Give back exactly the lines from the beginning of the listing below to the line holding "return (*o, 1)", both ends included; the pictures stay out.

-------------------------

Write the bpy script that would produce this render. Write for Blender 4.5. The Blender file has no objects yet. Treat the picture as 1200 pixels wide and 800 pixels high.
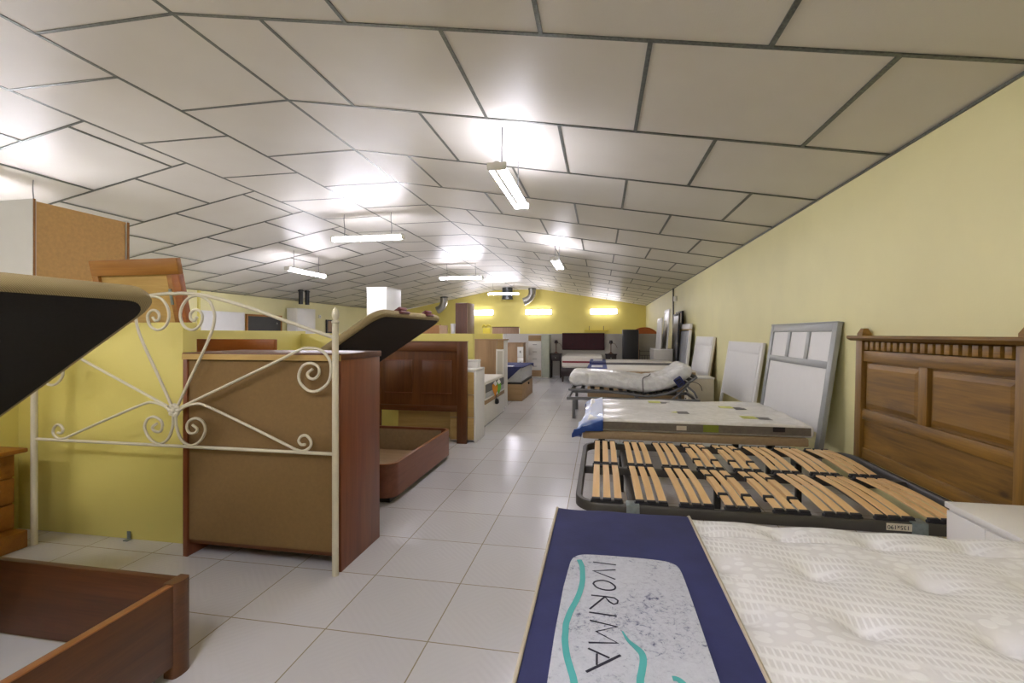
import bpy, bmesh, math, random
from mathutils import Vector, Matrix, noise
random.seed(7)
SC = bpy.context.scene
COL = SC.collection
PI = math.pi

# ------------------------------------------------------------------ colours and materials
def C(hx):
    hx = hx.lstrip('#'); o = []
    for i in (0, 2, 4):
        v = int(hx[i:i+2], 16) / 255
        o.append(v / 12.92 if v <= .04045 else ((v + .055) / 1.055) ** 2.4)
    return (*o, 1)

class NT:
    def __init__(s, name):
        s.m = bpy.data.materials.new(name); s.m.use_nodes = True
        s.t = s.m.node_tree; s.b = s.t.nodes['Principled BSDF']
    def n(s, typ, **kw):
        nd = s.t.nodes.new(typ)
        for k, v in kw.items():
            if k.startswith('i_'):
                nd.inputs[k[2:].replace('_', ' ')].default_value = v
            else: setattr(nd, k, v)
        return nd
    def l(s, a, b): s.t.links.new(a, b)
    def ramp(s, fac, stops):
        r = s.n('ShaderNodeValToRGB'); e = r.color_ramp.elements
        while len(e) < len(stops): e.new(.5)
        for i, (p, c) in enumerate(stops): e[i].position = p; e[i].color = c
        s.l(fac, r.inputs['Fac']); return r.outputs['Color']
    def bump(s, height, strength=.3, dist=.002):
        b = s.n('ShaderNodeBump'); b.inputs['Strength'].default_value = strength; b.inputs['Distance'].default_value = dist
        s.l(height, b.inputs['Height']); s.l(b.outputs['Normal'], s.b.inputs['Normal']); return b
    def coords(s, scale=(1, 1, 1), rot=(0, 0, 0), world=False, loc=(0, 0, 0)):
        if world: src = s.n('ShaderNodeNewGeometry').outputs['Position']
        else: src = s.n('ShaderNodeTexCoord').outputs['Object']
        mp = s.n('ShaderNodeMapping'); mp.inputs['Scale'].default_value = scale; mp.inputs['Rotation'].default_value = rot; mp.inputs['Location'].default_value = loc
        s.l(src, mp.inputs['Vector']); return mp.outputs['Vector']
    def noise(s, vec, scale=5, detail=4, rough=.55, dist=0):
        nd = s.n('ShaderNodeTexNoise'); nd.inputs['Scale'].default_value = scale; nd.inputs['Detail'].default_value = detail
        nd.inputs['Roughness'].default_value = rough; nd.inputs['Distortion'].default_value = dist
        s.l(vec, nd.inputs['Vector']); return nd.outputs['Fac']
    def math(s, op, a, b=None, c=None):
        nd = s.n('ShaderNodeMath', operation=op)
        for i, v in enumerate((a, b, c)):
            if v is None: continue
            if isinstance(v, (int, float)): nd.inputs[i].default_value = v
            else: s.l(v, nd.inputs[i])
        return nd.outputs[0]
    def set(s, **kw):
        for k, v in kw.items(): s.b.inputs[k.replace('_', ' ')].default_value = v
        return s

def plain(name, hx, rough=.5, metal=0, var=.06, scale=9, bump=0, coat=0):
    """painted / moulded surface with slight procedural unevenness"""
    t = NT(name); c = C(hx)
    f = t.noise(t.coords(), scale, 4)
    t.l(t.ramp(f, [(.3, (c[0]*(1-var), c[1]*(1-var), c[2]*(1-var), 1)), (.7, (min(1, c[0]*(1+var)), min(1, c[1]*(1+var)), min(1, c[2]*(1+var)), 1))]), t.b.inputs['Base Color'])
    t.set(Roughness=rough, Metallic=metal)
    if coat: t.b.inputs['Coat Weight'].default_value = coat; t.b.inputs['Coat Roughness'].default_value = .15
    if bump: t.bump(t.noise(t.coords(), scale*20, 2), bump, .001)
    return t.m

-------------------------

#### [Exercise solution]
Write the bpy script that would produce this render. Write for Blender 4.5. The Blender file has no objects yet. Treat the picture as 1200 pixels wide and 800 pixels high.
import bpy, bmesh, math, random
from mathutils import Vector, Matrix, noise
random.seed(7)
SC = bpy.context.scene
COL = SC.collection
PI = math.pi

# ------------------------------------------------------------------ colours and materials
def C(hx):
    hx = hx.lstrip('#'); o = []
    for i in (0, 2, 4):
        v = int(hx[i:i+2], 16) / 255
        o.append(v / 12.92 if v <= .04045 else ((v + .055) / 1.055) ** 2.4)
    return (*o, 1)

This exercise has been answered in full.